A justificativa para essa afirmação, segundo pesquisa realizada pelo psicólogo norte-americano Lawrence Kohlberg (uma das referências deste livro), é que predomina – em muitos adultos – uma espécie de raciocínio moral infantilizado. Por algum motivo, ao longo do seu processo de desenvolvimento, faltaram estímulos que permitissem a esses indivíduos uma evolução sob o ponto de vista da autonomia.
Por outro lado, é preciso também admitir que lidar com regras e decidir sobre elas com a devida versatilidade, na urgência das situações, não é tarefa fácil para ninguém. E é por essa razão que, de um jeito ou de outro, existe um “porteiro Zé” dentro de cada um nós. E que se manifesta toda vez que aplicamos uma regra literalmente.
O “porteiro Zé”, na verdade, é uma ATITUDE. É uma forma rígida e infantilizada de se relacionar com as regras.
A dificuldade do “porteiro Zé”, portanto, pode ser a dificuldade de qualquer pessoa, independentemente de sua condição social e de seu grau de escolaridade, diferenciando-se apenas no contexto e no grau de complexidade das decisões. Embora nem todos tenham essa consciência.

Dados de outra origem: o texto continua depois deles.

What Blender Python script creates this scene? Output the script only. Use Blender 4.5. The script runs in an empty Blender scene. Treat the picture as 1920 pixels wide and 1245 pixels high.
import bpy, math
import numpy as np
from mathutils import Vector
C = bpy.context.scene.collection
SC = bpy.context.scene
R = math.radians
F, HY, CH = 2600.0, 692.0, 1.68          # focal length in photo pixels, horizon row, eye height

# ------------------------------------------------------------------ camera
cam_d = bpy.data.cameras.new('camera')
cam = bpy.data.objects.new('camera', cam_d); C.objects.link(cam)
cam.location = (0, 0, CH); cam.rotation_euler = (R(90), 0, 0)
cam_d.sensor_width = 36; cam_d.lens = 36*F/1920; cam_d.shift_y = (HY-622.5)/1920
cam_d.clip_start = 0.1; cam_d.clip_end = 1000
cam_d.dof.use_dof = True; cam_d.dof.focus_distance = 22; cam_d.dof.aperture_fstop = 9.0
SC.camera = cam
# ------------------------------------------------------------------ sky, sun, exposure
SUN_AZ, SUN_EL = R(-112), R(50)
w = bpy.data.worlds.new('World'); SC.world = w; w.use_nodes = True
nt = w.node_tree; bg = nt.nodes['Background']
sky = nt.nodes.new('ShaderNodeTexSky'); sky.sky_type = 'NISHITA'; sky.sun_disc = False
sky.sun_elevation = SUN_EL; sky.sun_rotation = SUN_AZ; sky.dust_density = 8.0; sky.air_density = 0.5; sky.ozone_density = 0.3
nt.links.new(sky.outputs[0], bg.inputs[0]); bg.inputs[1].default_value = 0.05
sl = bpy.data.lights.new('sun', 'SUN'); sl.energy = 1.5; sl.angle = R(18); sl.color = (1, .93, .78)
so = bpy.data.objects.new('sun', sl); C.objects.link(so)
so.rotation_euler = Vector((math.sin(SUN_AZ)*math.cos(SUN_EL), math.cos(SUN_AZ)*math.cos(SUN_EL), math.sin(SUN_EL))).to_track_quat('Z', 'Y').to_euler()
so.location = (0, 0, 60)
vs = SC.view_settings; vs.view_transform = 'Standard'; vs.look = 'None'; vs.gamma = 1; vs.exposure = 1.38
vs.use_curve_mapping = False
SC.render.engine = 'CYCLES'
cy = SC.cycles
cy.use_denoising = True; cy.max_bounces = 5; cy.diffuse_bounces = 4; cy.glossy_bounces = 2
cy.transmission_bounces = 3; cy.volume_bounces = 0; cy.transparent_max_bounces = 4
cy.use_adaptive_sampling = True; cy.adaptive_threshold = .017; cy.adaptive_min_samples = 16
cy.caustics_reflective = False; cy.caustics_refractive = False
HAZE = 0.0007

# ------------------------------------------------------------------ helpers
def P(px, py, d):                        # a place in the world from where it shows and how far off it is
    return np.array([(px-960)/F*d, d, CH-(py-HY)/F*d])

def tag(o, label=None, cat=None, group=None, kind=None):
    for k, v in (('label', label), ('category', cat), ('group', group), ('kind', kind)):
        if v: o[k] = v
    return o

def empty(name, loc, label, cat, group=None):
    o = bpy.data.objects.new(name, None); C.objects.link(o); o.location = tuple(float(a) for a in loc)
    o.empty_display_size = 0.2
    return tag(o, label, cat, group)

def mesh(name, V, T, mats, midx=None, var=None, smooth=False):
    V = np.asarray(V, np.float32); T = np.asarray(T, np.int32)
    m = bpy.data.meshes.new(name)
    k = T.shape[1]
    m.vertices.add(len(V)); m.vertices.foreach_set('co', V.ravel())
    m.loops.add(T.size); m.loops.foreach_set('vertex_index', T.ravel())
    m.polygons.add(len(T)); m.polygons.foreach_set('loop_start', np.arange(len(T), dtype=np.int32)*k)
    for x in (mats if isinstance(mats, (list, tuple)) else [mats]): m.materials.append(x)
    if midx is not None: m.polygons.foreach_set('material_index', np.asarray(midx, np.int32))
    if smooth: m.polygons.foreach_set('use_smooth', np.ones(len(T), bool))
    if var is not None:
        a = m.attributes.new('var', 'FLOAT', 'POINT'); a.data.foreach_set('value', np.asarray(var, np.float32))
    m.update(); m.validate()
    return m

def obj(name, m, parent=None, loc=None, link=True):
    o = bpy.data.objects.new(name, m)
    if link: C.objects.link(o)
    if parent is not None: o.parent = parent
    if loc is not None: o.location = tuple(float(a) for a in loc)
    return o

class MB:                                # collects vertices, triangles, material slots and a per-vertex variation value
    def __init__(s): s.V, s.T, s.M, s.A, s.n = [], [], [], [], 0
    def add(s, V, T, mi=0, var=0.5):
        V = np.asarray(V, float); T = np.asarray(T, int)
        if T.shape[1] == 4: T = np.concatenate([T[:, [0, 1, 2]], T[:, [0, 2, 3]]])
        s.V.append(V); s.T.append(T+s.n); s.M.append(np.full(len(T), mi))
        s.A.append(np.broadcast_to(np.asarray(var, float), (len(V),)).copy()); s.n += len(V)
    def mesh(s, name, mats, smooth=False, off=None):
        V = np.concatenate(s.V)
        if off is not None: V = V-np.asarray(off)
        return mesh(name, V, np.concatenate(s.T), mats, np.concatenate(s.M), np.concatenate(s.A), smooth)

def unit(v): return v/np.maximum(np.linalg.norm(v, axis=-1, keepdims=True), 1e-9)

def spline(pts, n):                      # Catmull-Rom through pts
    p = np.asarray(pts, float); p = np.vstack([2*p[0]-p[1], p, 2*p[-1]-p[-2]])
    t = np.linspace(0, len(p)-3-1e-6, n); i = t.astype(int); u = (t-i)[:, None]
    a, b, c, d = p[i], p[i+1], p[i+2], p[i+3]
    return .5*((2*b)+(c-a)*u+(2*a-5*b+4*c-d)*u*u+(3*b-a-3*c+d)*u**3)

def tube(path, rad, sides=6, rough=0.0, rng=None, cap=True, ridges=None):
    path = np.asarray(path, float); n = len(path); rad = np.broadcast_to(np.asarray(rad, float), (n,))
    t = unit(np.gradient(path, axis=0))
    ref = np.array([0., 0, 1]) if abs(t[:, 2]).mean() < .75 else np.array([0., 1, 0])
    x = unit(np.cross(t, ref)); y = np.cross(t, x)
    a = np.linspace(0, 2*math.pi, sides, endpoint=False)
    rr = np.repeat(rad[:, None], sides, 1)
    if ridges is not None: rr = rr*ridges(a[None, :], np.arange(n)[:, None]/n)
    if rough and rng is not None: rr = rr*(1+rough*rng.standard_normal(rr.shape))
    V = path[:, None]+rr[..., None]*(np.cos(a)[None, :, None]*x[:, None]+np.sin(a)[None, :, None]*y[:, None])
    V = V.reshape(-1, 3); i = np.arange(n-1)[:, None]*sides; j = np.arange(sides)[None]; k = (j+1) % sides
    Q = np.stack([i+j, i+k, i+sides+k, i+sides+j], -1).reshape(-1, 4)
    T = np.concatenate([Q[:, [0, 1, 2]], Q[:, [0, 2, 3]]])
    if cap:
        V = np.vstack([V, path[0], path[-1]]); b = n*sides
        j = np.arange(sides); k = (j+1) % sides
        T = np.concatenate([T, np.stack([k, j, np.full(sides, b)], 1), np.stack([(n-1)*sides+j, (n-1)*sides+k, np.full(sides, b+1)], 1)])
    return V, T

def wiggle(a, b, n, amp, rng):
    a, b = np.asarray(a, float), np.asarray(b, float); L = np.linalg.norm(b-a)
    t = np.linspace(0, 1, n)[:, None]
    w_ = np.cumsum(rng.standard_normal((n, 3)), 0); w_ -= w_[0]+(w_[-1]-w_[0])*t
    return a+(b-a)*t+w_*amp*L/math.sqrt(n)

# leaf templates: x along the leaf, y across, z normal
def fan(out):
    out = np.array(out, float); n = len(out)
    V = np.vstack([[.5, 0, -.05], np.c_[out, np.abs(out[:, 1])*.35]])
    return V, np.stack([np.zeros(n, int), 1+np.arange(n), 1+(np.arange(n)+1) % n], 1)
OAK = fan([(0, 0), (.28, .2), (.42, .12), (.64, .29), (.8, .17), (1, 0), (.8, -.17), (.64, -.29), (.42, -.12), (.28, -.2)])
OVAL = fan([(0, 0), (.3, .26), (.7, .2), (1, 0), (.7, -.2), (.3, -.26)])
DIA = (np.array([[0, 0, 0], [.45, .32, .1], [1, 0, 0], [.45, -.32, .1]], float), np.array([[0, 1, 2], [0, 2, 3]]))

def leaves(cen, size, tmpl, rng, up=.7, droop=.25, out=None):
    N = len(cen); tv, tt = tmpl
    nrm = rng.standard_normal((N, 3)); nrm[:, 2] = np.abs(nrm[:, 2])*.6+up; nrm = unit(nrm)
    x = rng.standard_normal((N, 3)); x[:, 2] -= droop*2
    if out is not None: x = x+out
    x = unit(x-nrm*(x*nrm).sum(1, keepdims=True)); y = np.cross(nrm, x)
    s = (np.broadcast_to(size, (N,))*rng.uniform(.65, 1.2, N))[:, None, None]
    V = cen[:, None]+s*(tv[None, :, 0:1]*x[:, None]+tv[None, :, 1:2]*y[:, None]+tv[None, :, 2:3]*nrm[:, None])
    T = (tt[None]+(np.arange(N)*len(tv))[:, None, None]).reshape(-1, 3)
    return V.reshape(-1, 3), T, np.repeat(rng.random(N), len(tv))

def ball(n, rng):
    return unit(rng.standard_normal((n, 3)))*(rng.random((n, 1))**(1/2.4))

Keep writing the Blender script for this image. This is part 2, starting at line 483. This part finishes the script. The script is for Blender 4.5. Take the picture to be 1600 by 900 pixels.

Enfim, diante do contexto apresentado, vale retomar a pergunta inicial: Pessoas com autonomia fazem a diferença? Para quem estiver disposto a se aprofundar nesse tema faz sentido ler este livro – embora ele não ofereça soluções imediatistas e nem fórmulas prontas. Isso porque atingir maturidade no campo da autonomia envolve um processo de constante aprimoramento pessoal e profissional, que vai sendo construído passo a passo pelo próprio sujeito. Por essa mesma razão, trilhar o caminho da autonomia só será possível para quem, de fato, compreender o seu verdadeiro sentido e legitimar essa possibilidade.